#### Short exercise:
Transcribe the records below exactly, from their first line through the line containing "SC.camera = cam". Omit every line after it.

· · ·

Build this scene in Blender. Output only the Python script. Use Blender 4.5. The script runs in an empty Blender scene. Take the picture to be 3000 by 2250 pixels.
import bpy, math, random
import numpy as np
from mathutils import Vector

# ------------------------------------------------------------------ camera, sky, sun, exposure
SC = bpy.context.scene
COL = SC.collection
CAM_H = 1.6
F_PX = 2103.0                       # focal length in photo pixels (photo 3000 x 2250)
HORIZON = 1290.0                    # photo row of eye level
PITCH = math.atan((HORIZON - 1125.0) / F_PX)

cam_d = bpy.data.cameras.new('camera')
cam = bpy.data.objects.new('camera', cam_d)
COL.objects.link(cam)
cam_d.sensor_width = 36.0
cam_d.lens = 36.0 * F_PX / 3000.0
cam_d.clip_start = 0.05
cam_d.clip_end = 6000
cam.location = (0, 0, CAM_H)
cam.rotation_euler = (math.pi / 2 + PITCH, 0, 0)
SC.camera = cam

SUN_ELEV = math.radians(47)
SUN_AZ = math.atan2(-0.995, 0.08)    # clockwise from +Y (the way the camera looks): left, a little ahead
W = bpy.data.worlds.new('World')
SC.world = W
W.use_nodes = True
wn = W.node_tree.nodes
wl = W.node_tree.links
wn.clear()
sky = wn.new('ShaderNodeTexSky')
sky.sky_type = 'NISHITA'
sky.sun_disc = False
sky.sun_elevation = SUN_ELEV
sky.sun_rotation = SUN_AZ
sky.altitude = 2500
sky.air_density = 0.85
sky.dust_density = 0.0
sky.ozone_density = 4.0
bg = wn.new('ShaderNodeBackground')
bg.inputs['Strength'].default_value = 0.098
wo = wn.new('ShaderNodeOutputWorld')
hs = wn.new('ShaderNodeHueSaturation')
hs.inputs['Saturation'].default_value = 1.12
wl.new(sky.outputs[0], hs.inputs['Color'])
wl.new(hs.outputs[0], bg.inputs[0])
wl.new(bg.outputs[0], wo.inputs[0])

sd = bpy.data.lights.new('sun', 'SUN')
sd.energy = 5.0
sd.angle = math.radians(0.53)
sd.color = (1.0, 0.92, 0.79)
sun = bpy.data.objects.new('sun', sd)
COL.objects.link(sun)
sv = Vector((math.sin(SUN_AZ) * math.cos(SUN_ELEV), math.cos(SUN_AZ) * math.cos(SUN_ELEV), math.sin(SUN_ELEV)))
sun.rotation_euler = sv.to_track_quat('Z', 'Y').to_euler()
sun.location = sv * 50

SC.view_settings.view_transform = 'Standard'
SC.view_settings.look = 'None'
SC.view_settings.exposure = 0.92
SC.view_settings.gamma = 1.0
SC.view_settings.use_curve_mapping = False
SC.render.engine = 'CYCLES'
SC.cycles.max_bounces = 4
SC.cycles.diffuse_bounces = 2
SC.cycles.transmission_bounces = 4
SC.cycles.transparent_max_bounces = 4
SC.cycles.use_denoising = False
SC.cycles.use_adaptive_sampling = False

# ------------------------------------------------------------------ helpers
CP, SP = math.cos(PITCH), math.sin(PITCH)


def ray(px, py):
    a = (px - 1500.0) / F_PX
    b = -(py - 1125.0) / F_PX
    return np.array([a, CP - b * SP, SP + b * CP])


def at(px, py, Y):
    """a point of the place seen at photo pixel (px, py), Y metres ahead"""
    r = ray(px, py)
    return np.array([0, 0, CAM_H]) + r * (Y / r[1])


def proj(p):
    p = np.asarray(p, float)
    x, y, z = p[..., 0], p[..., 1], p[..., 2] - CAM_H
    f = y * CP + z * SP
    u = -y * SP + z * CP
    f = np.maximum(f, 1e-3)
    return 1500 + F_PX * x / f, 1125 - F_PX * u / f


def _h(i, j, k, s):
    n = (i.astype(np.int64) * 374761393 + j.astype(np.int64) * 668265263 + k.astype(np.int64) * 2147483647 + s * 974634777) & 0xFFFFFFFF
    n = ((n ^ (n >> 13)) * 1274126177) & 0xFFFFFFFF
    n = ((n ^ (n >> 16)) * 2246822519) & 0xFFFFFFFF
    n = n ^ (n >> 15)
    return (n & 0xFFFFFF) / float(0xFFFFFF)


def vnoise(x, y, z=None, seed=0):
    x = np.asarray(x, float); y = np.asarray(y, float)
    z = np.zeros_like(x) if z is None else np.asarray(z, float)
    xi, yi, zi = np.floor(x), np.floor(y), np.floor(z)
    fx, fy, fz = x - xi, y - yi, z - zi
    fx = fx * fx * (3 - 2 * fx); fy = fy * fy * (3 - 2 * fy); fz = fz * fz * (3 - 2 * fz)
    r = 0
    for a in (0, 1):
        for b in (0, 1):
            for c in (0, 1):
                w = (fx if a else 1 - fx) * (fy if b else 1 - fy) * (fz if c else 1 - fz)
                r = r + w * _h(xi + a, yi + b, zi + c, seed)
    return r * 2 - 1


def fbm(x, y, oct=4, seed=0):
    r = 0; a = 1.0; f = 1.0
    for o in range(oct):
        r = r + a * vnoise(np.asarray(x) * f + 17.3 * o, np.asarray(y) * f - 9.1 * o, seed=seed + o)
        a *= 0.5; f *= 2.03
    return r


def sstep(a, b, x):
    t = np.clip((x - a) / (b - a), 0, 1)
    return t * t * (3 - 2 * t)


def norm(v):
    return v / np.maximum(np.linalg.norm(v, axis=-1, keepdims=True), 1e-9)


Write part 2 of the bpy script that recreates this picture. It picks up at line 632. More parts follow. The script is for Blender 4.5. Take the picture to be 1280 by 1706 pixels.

· · ·

#### Response:
Build this scene in Blender. Output only the Python script. Use Blender 4.5. The script runs in an empty Blender scene. Take the picture to be 3000 by 2250 pixels.
import bpy, math, random
import numpy as np
from mathutils import Vector

# ------------------------------------------------------------------ camera, sky, sun, exposure
SC = bpy.context.scene
COL = SC.collection
CAM_H = 1.6
F_PX = 2103.0                       # focal length in photo pixels (photo 3000 x 2250)
HORIZON = 1290.0                    # photo row of eye level
PITCH = math.atan((HORIZON - 1125.0) / F_PX)

cam_d = bpy.data.cameras.new('camera')
cam = bpy.data.objects.new('camera', cam_d)
COL.objects.link(cam)
cam_d.sensor_width = 36.0
cam_d.lens = 36.0 * F_PX / 3000.0
cam_d.clip_start = 0.05
cam_d.clip_end = 6000
cam.location = (0, 0, CAM_H)
cam.rotation_euler = (math.pi / 2 + PITCH, 0, 0)
SC.camera = cam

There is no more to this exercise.